* _PROVIDED ENTRIES_:
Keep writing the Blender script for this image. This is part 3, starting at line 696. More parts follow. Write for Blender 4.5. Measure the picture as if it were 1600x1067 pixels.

--

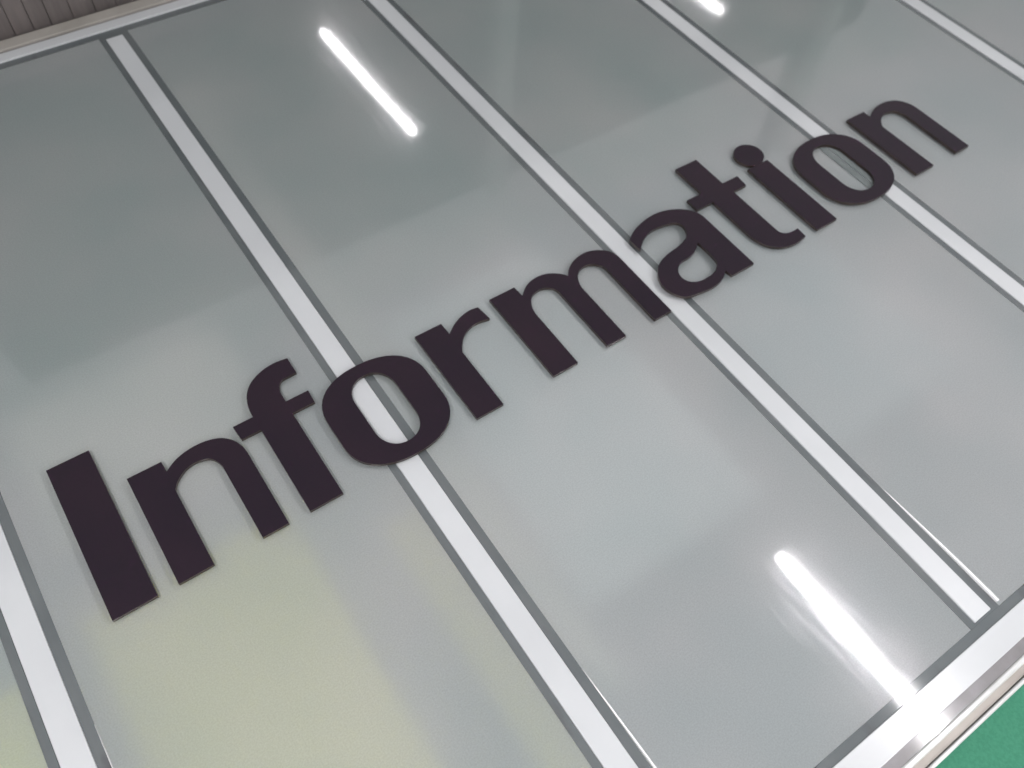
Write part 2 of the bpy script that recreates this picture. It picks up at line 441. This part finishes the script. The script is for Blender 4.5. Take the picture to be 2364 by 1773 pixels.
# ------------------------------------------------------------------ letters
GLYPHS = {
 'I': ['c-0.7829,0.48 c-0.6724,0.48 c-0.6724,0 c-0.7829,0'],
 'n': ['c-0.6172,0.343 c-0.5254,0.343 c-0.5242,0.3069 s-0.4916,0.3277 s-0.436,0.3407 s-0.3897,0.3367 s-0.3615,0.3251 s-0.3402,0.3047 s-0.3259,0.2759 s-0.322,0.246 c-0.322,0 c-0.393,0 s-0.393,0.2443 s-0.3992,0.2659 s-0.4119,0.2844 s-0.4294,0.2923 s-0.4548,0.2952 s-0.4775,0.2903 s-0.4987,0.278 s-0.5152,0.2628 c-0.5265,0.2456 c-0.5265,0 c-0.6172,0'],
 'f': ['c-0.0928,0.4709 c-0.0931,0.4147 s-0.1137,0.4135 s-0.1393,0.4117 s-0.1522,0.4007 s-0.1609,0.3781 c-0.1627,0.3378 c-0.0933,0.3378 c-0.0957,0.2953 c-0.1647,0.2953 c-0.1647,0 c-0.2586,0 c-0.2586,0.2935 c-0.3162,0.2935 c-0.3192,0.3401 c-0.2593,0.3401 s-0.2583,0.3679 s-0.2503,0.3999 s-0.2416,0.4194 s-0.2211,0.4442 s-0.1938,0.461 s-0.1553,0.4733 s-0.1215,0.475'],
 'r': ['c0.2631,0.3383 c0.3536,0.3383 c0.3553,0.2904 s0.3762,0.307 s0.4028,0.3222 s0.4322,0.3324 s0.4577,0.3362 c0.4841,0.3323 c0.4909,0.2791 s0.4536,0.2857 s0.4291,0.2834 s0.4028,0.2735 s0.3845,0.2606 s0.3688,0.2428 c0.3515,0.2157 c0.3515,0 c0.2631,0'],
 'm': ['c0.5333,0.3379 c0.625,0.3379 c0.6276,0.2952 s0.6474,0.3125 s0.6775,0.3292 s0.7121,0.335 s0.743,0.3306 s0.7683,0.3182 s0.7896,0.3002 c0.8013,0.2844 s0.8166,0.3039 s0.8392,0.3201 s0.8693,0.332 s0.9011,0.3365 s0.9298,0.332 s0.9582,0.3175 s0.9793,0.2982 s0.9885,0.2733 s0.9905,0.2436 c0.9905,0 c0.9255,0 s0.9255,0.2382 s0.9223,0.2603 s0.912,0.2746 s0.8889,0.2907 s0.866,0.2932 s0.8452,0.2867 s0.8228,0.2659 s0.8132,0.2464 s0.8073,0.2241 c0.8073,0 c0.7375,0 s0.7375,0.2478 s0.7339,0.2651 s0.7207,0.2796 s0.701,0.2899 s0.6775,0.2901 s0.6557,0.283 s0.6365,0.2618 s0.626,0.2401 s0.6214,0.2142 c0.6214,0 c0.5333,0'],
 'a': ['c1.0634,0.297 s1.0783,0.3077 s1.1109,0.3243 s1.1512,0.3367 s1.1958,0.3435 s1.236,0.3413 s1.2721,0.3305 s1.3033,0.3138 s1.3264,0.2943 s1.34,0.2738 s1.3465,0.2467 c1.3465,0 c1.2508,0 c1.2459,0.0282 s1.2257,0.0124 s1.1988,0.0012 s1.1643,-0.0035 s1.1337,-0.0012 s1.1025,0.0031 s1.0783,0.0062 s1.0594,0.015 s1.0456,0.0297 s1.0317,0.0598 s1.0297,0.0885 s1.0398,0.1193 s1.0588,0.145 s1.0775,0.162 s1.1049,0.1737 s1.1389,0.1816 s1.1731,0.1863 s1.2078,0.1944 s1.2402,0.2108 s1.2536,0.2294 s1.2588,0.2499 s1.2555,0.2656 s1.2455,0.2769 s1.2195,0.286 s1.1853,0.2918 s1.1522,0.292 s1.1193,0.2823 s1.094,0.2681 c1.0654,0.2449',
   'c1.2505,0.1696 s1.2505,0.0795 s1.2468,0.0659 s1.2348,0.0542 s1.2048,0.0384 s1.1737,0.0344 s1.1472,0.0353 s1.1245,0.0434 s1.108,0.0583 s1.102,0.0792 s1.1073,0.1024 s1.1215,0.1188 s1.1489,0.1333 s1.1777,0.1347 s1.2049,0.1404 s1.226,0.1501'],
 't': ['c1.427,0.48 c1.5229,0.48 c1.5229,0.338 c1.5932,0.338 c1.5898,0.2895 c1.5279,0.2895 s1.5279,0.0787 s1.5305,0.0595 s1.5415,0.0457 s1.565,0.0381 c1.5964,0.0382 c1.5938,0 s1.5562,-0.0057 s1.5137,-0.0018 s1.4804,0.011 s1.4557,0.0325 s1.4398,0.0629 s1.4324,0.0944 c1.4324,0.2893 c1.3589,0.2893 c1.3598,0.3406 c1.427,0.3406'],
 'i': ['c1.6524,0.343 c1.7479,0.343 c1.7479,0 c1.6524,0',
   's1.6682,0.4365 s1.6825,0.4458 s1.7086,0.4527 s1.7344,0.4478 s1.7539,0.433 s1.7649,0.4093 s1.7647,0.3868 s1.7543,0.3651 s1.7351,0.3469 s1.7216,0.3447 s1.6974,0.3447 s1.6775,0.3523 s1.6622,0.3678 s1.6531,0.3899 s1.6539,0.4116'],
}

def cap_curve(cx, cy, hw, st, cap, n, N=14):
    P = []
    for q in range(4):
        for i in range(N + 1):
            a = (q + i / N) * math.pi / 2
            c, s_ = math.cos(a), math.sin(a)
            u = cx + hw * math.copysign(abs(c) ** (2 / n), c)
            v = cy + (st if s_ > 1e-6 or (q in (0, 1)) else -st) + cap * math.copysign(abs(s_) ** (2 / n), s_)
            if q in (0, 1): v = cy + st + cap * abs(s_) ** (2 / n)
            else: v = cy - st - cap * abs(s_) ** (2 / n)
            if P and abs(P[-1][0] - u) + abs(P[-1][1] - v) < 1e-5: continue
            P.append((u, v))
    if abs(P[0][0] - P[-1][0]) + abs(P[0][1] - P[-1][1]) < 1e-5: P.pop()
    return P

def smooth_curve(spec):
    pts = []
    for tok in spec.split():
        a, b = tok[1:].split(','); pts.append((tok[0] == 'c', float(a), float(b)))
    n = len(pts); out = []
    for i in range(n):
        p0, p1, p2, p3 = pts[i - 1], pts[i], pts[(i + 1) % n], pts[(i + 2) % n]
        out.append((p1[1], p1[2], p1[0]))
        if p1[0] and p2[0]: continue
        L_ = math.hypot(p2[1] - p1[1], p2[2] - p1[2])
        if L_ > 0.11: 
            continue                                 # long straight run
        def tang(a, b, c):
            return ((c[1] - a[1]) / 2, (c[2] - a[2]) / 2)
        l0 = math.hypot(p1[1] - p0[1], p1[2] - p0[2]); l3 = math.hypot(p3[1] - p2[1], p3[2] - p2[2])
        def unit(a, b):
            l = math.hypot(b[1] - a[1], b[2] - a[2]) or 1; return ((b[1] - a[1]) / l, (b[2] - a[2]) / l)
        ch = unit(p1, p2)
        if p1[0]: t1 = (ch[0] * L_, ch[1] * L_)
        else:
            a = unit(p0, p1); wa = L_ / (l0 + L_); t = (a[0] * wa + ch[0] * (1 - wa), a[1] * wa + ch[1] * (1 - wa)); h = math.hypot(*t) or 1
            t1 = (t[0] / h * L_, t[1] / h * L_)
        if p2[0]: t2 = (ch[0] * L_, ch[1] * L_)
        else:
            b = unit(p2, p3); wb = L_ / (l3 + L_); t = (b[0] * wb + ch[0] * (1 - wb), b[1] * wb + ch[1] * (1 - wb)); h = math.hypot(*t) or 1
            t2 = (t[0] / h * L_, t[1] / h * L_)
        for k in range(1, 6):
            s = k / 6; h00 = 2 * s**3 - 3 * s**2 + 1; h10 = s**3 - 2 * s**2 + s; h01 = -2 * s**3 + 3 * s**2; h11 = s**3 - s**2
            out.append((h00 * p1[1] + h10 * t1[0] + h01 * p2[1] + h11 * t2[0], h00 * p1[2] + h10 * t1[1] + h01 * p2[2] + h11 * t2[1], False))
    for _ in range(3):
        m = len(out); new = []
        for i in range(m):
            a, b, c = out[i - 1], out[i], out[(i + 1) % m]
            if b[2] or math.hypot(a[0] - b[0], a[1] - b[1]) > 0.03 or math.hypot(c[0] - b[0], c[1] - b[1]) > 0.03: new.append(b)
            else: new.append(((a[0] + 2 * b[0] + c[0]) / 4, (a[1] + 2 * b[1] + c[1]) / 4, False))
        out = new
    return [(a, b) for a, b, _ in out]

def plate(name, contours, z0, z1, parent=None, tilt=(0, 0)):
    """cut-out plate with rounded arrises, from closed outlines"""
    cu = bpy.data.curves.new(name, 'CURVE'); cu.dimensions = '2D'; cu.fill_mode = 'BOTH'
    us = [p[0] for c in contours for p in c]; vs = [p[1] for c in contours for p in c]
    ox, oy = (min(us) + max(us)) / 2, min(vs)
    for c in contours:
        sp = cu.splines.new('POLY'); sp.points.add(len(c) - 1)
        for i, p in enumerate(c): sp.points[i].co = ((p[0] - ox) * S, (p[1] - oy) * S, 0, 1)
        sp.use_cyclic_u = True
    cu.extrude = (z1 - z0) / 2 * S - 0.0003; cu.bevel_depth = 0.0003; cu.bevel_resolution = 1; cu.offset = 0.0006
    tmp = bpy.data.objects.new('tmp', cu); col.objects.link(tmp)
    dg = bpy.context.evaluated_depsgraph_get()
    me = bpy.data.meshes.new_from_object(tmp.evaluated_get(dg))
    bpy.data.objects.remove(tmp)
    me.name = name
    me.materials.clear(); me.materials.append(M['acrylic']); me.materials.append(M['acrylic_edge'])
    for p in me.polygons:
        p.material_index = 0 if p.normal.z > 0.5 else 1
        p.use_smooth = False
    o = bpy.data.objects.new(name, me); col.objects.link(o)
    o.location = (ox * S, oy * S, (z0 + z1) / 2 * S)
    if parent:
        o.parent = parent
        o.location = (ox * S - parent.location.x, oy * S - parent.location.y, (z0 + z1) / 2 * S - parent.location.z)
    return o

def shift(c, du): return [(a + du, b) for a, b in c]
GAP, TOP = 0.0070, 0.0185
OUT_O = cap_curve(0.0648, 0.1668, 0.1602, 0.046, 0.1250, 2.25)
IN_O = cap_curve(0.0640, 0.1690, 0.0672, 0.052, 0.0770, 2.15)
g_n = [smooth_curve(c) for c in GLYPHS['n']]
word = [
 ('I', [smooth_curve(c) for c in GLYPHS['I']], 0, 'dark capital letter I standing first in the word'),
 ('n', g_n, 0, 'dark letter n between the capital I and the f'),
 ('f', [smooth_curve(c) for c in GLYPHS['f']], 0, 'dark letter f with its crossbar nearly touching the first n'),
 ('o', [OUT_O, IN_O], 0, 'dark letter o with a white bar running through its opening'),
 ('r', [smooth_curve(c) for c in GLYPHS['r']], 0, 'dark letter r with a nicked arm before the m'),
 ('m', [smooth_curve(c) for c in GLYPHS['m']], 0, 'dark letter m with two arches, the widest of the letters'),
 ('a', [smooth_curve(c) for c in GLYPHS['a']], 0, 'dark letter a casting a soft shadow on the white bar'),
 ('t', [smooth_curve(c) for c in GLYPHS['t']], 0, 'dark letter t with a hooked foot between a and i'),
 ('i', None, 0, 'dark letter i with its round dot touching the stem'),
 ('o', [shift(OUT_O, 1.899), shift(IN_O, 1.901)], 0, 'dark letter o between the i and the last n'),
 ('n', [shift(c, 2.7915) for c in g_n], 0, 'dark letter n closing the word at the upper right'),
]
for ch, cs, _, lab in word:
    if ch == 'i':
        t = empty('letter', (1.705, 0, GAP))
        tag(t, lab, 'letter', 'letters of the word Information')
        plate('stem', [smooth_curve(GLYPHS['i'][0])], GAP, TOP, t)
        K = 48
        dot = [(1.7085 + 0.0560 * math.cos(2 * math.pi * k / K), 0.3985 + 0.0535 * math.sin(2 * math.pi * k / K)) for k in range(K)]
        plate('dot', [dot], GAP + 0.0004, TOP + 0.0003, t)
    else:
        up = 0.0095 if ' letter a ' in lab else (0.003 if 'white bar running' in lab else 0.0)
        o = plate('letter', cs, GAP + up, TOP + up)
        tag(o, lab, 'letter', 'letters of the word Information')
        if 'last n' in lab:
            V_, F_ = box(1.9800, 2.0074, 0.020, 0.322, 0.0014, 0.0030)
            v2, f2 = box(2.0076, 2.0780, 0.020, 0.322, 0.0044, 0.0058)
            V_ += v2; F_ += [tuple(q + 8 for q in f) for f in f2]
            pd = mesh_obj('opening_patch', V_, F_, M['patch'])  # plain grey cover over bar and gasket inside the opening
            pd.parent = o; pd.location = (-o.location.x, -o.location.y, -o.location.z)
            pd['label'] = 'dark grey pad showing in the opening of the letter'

* _TASK OBJECTIVE_: Look above for every line with the word "This" and copy it.

* _EXERCISE RESPONSE_:
Keep writing the Blender script for this image. This is part 3, starting at line 696. More parts follow. Write for Blender 4.5. Measure the picture as if it were 1600x1067 pixels.
Write part 2 of the bpy script that recreates this picture. It picks up at line 441. This part finishes the script. The script is for Blender 4.5. Take the picture to be 2364 by 1773 pixels.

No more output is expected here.